Buena’s Environmental Club put on the fourth annual “Love the Earth Concert” to fund the school’s Amy Reinert Memorial Garden which provides fresh produce for the Buena cafeteria and the ASB bistro.
Both students and teachers from Buena, Ventura, El Camino and Foothill performed on Friday night in front of a small yet engaged audience in Buena’s quad.
The benefit concert was split into three acts, each act having some form of local connection to Ventura high schools.
Buena library media teacher Joel Levin is the vocalist and guitarist in Far From Kansas, which was the second act.

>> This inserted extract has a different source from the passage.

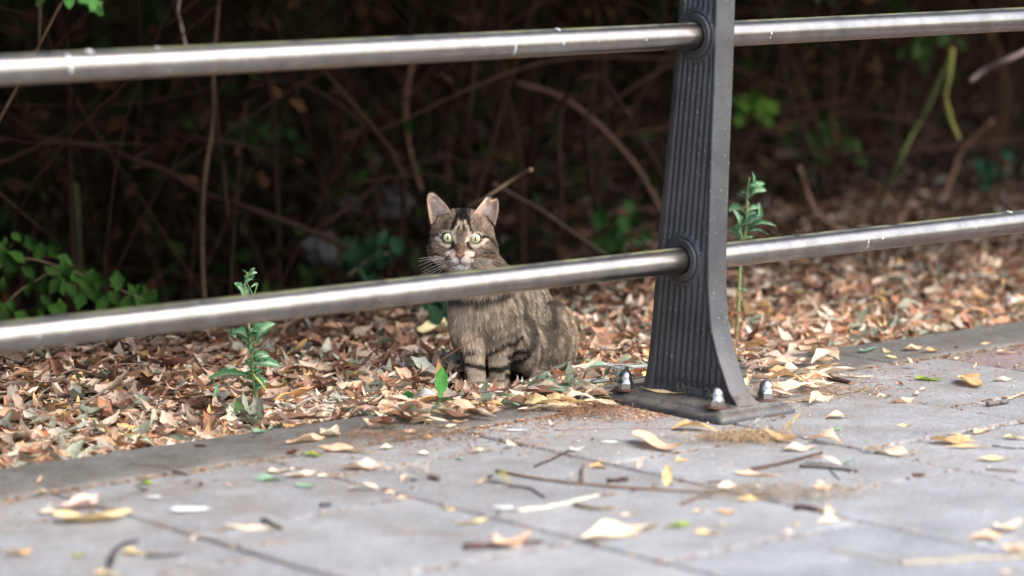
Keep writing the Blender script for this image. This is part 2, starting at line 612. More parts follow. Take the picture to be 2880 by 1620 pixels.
def rrect(x0, x1, y0, y1, r, z, n=6):
    P = []
    for cx, cy, a0 in ((x1 - r, y1 - r, 0), (x0 + r, y1 - r, 90), (x0 + r, y0 + r, 180), (x1 - r, y0 + r, 270)):
        for i in range(n + 1):
            a = math.radians(a0 + 90 * i / n)
            P.append((cx + r * math.cos(a), cy + r * math.sin(a), z))
    return P


loops = []
for ins, z, r in ((0, 0, .010), (0, .005, .010), (.003, .009, .012), (.012, .0125, .010), (.0145, .0125, .009), (.0165, .0155, .008), (.019, .0165, .007), (.04, .017, .005), (.07, .0172, .004)):
    loops.append(rrect(-.105 + ins, .068 - ins, -.196 + ins, .120 - ins, r, z * 1.25))
n = len(loops[0])
V = np.array([p for l in loops for p in l])
F = [(i * n + k, i * n + (k + 1) % n, (i + 1) * n + (k + 1) % n, (i + 1) * n + k) for i in range(len(loops) - 1) for k in range(n)]
F.append(tuple(range((len(loops) - 1) * n, len(loops) * n)))
foot = mesh_obj('base_plate', V - RO, F, M_iron, rail_root)


def nut_meshes(x, y, z0, rot):
    # washer
    prof = [(0, .0), (0, .0135), (.0005, .0142), (.0018, .0140), (.0022, .013), (.0022, .0)]
    V = []; F = []; nn = 32
    for (h, r) in prof:
        for k in range(nn):
            a = 2 * math.pi * k / nn
            V.append((x + 1.22 * r * math.cos(a), y + 1.22 * r * math.sin(a), z0 + 1.18 * h))
    for i in range(len(prof) - 1):
        for k in range(nn): F.append((i * nn + k, i * nn + (k + 1) % nn, (i + 1) * nn + (k + 1) % nn, (i + 1) * nn + k))
    w = mesh_obj('washer', np.array(V) - RO, np.array(F), M_rust, foot)
    V = []; F = []; nn = 48
    def hexr(a, rin):
        b = ((a - rot) % (math.pi / 3)) - math.pi / 6
        return rin / math.cos(b)
    rows = [(.0022, 'h', .0096), (.0028, 'h', .0102), (.0105, 'h', .0102), (.0125, 'm', .0098), (.0132, 'c', .0094), (.0185, 'c', .0093)]
    for i in range(1, 9):
        a = math.pi / 2 * i / 8
        rows.append((.0185 + .0105 * math.sin(a), 'c', max(.0002, .0093 * math.cos(a))))
    for (h, t, r) in rows:
        for k in range(nn):
            a = 2 * math.pi * k / nn
            q = hexr(a, r) if t == 'h' else (min(hexr(a, r), r * 1.06) if t == 'm' else r)
            V.append((x + 1.22 * q * math.cos(a), y + 1.22 * q * math.sin(a), z0 + 1.18 * h))
    for i in range(len(rows) - 1):
        for k in range(nn): F.append((i * nn + k, i * nn + (k + 1) % nn, (i + 1) * nn + (k + 1) % nn, (i + 1) * nn + k))
    o = mesh_obj('cap_nut', np.array(V) - RO, np.array(F), M_nut, foot)
    me = o.data
    nn2 = nn
    fl = np.ones(len(me.polygons), bool); fl[:2 * nn2] = False
    me.polygons.foreach_set('use_smooth', fl)


for (x, y, rot) in ((-.083, .060, .35), (-.080, -.157, .2), (.033, -.157, .5), (.033, .060, .1)):
    nut_meshes(x, y, .021, rot)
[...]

Levin played in last year’s concert and decided to play once more.
“It[‘s] just a really cool vibe,” Levin said. “The organic garden is pretty amazing.”
The Environmental Club at Buena held the benefit concert as a general funraiser for all of the clubs campaigns, and for a renovation of the school’s organic garden.

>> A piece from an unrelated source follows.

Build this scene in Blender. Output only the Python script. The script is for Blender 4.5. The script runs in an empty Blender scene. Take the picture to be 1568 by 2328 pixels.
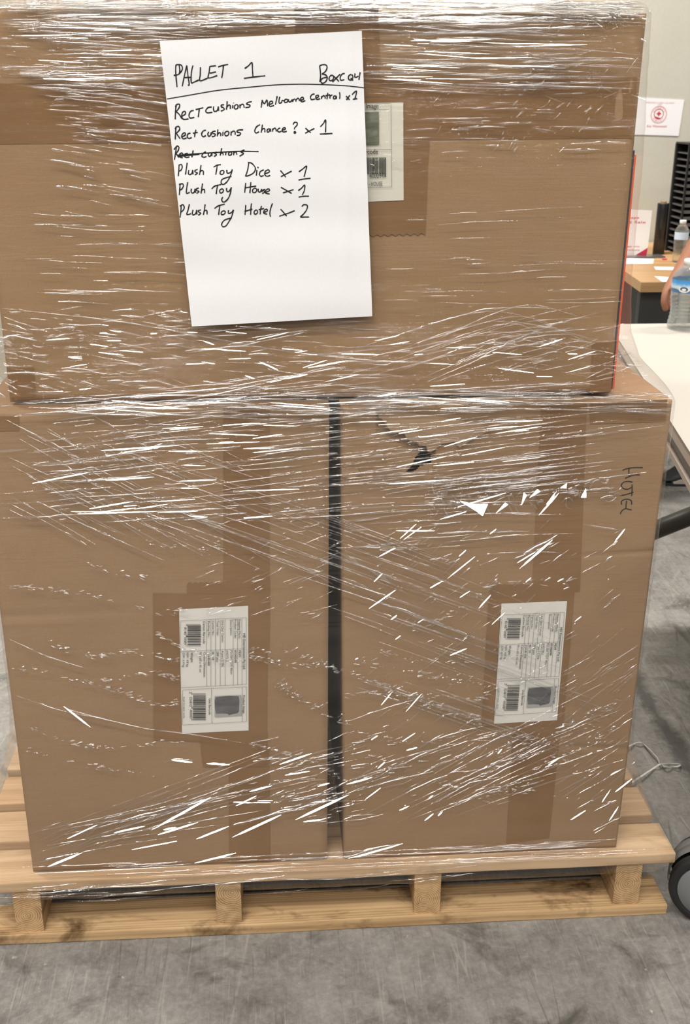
import bpy, bmesh, math, random
from math import sin, cos, pi, radians, atan, tan, sqrt, exp
from mathutils import Vector, Matrix, noise
random.seed(7)
scn = bpy.context.scene
COL = scn.collection

# ------------------------------------------------------------------ camera
F = 2450.0                       # focal length in pixels of the 1568x2328 frame
CAM = Vector((-0.081, -1.3092, 1.1765))
PITCH, YAW, ROLL = 0.3692, 0.071, 0.0034
_r0 = Vector((cos(YAW), -sin(YAW), 0))
_up0 = Vector((sin(YAW)*sin(PITCH), cos(YAW)*sin(PITCH), cos(PITCH)))
FWD = Vector((sin(YAW)*cos(PITCH), cos(YAW)*cos(PITCH), -sin(PITCH)))
RGT = cos(ROLL)*_r0 + sin(ROLL)*_up0
UPV = -sin(ROLL)*_r0 + cos(ROLL)*_up0
cd = bpy.data.cameras.new('camera')
cam = bpy.data.objects.new('camera', cd); COL.objects.link(cam)
cd.sensor_fit = 'VERTICAL'; cd.sensor_height = 36.0; cd.lens = F*36/2328
cd.clip_start = 0.02
m = Matrix((RGT, UPV, -FWD)).transposed().to_4x4(); m.translation = CAM
cam.matrix_world = m
cd.dof.use_dof = True; cd.dof.focus_distance = 1.42; cd.dof.aperture_fstop = 13
scn.camera = cam

def ray(px, py):
    return (FWD + RGT*((px-784)/F) - UPV*((py-1164)/F))
def on_y(px, py, y):
    d = ray(px, py); return CAM + d*((y-CAM.y)/d.y)
def on_z(px, py, z):
    d = ray(px, py); return CAM + d*((z-CAM.z)/d.z)
def on_x(px, py, x):
    d = ray(px, py); return CAM + d*((x-CAM.x)/d.x)

# ------------------------------------------------------------------ world, lamps, exposure
scn.view_settings.view_transform = 'Standard'
scn.view_settings.look = 'None'
scn.view_settings.gamma = 1
scn.view_settings.use_curve_mapping = False
scn.view_settings.exposure = 0.27
w = bpy.data.worlds.new('warehouse_air'); scn.world = w; w.use_nodes = True
bg = w.node_tree.nodes['Background']
bg.inputs[0].default_value = (0.95, 0.97, 1.0, 1); bg.inputs[1].default_value = 0.10
def lamp(name, loc, target, sx, sy, power, col=(1.0, 0.95, 0.88)):
    l = bpy.data.lights.new(name, 'AREA'); l.shape = 'RECTANGLE'
    l.size = sx; l.size_y = sy; l.energy = power; l.color = col
    o = bpy.data.objects.new(name, l); COL.objects.link(o)
    o.location = loc
    o.rotation_euler = (Vector(target)-Vector(loc)).to_track_quat('-Z', 'Y').to_euler()
    return o
LP = 34
# rows of linear ceiling lamps along the hall
for (lx, ly, lz, k) in ((-2.3, -1.5, 3.9, 1.75), (-.7, -1.9, 3.9, 1.6), (1.1, -1.9, 3.9, .75), (-1.3, -3.6, 3.9, 1.2), (.5, -3.6, 3.9, 1.1), (2.3, -3.6, 3.9, .5), (-3.2, -3.6, 3.9, 1.0),
                     (-2.8, 1.7, 3.9, 2.6), (0.3, 1.7, 3.9, 3.2), (3.0, 1.6, 3.9, 3.0), (-1.2, -6.0, 3.9, 1), (1.2, -6.0, 3.9, 1), (-1.2, -8.8, 3.9, 1), (1.2, -8.8, 3.9, 1)):
    lamp('ceiling_or_added_light', (lx, ly, lz), (lx, ly+.001, 0), 1.3, .14, LP*k)
for (lx, ly, k) in ((2.7, -1.7, .5), (3.9, -3.4, .5), (2.6, -5.6, .5), (-3.6, -6.0, .5), (3.4, -7.6, .5)):  # small extra lamps, added so the slanting creases catch a highlight
    lamp('ceiling_or_added_light', (lx, ly, 3.9), (lx, ly+.001, 0), .8, .10, LP*k)
scn.cycles.adaptive_threshold = .02; scn.cycles.max_bounces = 7; scn.cycles.diffuse_bounces = 2; scn.cycles.glossy_bounces = 4; scn.cycles.transmission_bounces = 8; scn.cycles.transparent_max_bounces = 16
scn.cycles.caustics_reflective = False; scn.cycles.caustics_refractive = False

# ------------------------------------------------------------------ node helpers
def mat(name):
    mm = bpy.data.materials.new(name); mm.use_nodes = True
    nt = mm.node_tree
    for n in list(nt.nodes): nt.nodes.remove(n)
    out = nt.nodes.new('ShaderNodeOutputMaterial')
    return mm, nt, out
def N(nt, typ, **kw):
    n = nt.nodes.new(typ)
    for k, v in kw.items():
        if k.startswith('i_'):
            n.inputs[k[2:].replace('_', ' ')].default_value = v
        else: setattr(n, k, v)
    return n
def pbsdf(nt, out, col=None, rough=.6, spec=.5, metal=0.0):
    b = nt.nodes.new('ShaderNodeBsdfPrincipled')
    if col: b.inputs['Base Color'].default_value = (*col, 1)
    b.inputs['Roughness'].default_value = rough; b.inputs['Metallic'].default_value = metal
    b.inputs['Specular IOR Level'].default_value = spec
    nt.links.new(b.outputs[0], out.inputs[0]); return b
def flat(name, col, rough=.6, spec=.5, metal=0.0):
    mm, nt, out = mat(name); pbsdf(nt, out, col, rough, spec, metal)
    return mm
def mapping(nt, coord='Object', scale=(1, 1, 1), rot=(0, 0, 0), loc=(0, 0, 0)):
    tc = nt.nodes.new('ShaderNodeTexCoord'); mp = nt.nodes.new('ShaderNodeMapping')
    mp.inputs['Scale'].default_value = scale; mp.inputs['Rotation'].default_value = rot
    mp.inputs['Location'].default_value = loc
    nt.links.new(tc.outputs[coord], mp.inputs[0]); return mp
def noise_tex(nt, vec, scale=5, detail=4, rough=.5, dist=0):
    n = nt.nodes.new('ShaderNodeTexNoise')
    n.inputs['Scale'].default_value = scale; n.inputs['Detail'].default_value = detail
    n.inputs['Roughness'].default_value = rough; n.inputs['Distortion'].default_value = dist
    if vec is not None: nt.links.new(vec.outputs[0], n.inputs['Vector'])
    return n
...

“We raise money for our organic garden here on campus as well as buying acres of the rainforest to save them from industrialization,” said Cole Citrenbaum, musician and vice president of the Environmental Club.
The organic garden is known as the Amy Reinert Memorial Garden, a commemorative project that was built in wake of the teacher’s tragic death last year.
“It is on campus, we make sure to do maintenance on it, we [plant] seasonal vegetables and we sell them to our cafeteria on campus and we painted a wall orange for her because that was her favorite color,” said Lauren Zika, co-president of the Environmental Club.
Some of the money earned from this concert will be put towards the creation of a decorative entrance bearing Amy Reinert’s name to replace the existing chain link fence. Other portions of the money will be spent on gardening essentials.
The garden yields seasonal produce which the Environmental Club sells to the Buena cafeteria, the ASB bistro and even directly to Buena students and staff.
“It [the garden] is still in it’s infancy, basically. We’re trying new things, and we do try to keep it all seasonal to promote that,” said Brian Gialketsis, co-president of the Environmental Club.